Of course, the GTX 4XX cards may be extremely competitively priced taking into account the levels of performance they deliver, and there may be no availability problems at all on launch, in which case you would expect downwards pressure to be exerted on 5XXX card pricing.

Or something 😉
 
If the gtx470 is not $399 or less MSRP at launch, it will be disappointing. If that price is in line, then the gtx480 will likely be $549 to $579, or about $150 cheaper than an hd5970.

This is right on. It has to be priced this way or it will be a failure. Either that or the rumors about performance are totally off base (unlikely)
 
yeah, my IQ is dropping precipitously as well because I can't afford to upgrade at current gpu prices. thanks nvidia!! 😡

If you're going to use the big words, at least spell them correctly!! 😀
I'm messing with ya.

Bryan, you have a GTX260 as per your sig. Is that not cutting it for you? Or do you just have the upgrade itchies?
 
I noticed that we're getting the same performance thats been out for months by ATI. Congrats Nvidia fanboys.

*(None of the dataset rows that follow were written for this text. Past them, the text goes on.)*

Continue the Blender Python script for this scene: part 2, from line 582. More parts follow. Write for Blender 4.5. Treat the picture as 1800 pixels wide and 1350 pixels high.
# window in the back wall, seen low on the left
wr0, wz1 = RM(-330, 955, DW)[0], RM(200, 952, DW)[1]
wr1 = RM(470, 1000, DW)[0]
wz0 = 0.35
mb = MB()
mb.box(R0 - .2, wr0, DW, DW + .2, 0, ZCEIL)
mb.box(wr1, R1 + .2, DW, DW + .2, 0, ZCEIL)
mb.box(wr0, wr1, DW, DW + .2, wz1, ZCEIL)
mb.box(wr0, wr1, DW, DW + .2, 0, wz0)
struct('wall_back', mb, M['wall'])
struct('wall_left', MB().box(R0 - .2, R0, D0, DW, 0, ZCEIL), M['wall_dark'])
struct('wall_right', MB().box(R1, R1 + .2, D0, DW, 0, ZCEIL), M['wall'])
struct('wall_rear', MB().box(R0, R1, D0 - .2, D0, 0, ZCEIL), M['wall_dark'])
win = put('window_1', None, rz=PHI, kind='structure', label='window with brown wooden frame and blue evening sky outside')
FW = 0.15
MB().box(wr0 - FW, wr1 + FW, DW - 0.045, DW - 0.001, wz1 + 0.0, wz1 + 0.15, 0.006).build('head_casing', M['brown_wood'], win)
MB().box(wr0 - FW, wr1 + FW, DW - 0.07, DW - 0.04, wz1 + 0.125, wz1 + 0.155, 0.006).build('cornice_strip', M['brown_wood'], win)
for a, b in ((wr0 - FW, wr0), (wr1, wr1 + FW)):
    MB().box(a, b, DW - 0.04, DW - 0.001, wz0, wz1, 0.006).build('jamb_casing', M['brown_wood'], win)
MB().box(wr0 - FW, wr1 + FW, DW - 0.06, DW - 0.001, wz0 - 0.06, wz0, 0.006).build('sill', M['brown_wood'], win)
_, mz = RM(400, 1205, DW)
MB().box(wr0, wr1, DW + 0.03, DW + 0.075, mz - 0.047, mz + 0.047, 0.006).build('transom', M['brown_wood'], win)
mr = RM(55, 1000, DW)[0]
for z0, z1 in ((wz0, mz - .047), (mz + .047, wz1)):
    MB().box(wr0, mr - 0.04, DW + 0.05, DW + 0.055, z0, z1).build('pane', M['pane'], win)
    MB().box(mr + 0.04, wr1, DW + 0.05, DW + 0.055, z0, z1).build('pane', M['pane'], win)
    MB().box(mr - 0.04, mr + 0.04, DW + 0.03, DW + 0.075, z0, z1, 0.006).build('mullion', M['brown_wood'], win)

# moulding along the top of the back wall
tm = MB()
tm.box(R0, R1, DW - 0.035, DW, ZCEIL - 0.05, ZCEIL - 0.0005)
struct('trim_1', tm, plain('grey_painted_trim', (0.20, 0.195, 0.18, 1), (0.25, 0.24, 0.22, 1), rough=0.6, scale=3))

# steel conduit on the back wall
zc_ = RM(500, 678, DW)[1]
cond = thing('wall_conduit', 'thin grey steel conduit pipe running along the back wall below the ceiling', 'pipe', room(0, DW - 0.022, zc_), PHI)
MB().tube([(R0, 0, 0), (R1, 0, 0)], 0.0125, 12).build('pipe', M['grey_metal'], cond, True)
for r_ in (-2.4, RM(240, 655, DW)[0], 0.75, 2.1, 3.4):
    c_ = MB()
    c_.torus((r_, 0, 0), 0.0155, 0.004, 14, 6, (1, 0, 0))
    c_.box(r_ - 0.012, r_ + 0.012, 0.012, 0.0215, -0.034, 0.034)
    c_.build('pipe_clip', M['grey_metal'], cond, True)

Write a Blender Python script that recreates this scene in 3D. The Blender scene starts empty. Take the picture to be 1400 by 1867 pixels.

Which is why ATI prices went UP since their launch. Learn to welcome competition. Unless of course you own enough AMD stock that it affected YOUR bottom line.
 
It's not that ridiculous a concept, as people have said 11ty billion times, it all depends on how the GTX 4XX cards are priced.

If they are performance competitive but not price competitive or available in any real sense of the word at launch (and JHH's financial analyst conference call comments about ramping Fermi production in Q2 of the 2011 financial year doesn't bode well for that on a casual glance), then it makes perfect sense that 5XXX card prices may rise.

Shadow pricing makes perfect sense in that situation...

Of course, the GTX 4XX cards may be extremely competitively priced taking into account the levels of performance they deliver, and there may be no availability problems at all on launch, in which case you would expect downwards pressure to be exerted on 5XXX card pricing.

Or something 😉

I suspect the delay was to ensure price competitiveness. If not it would be like collusion without tacit collusion. We the consumers are poised to lose if the prices are not competitive.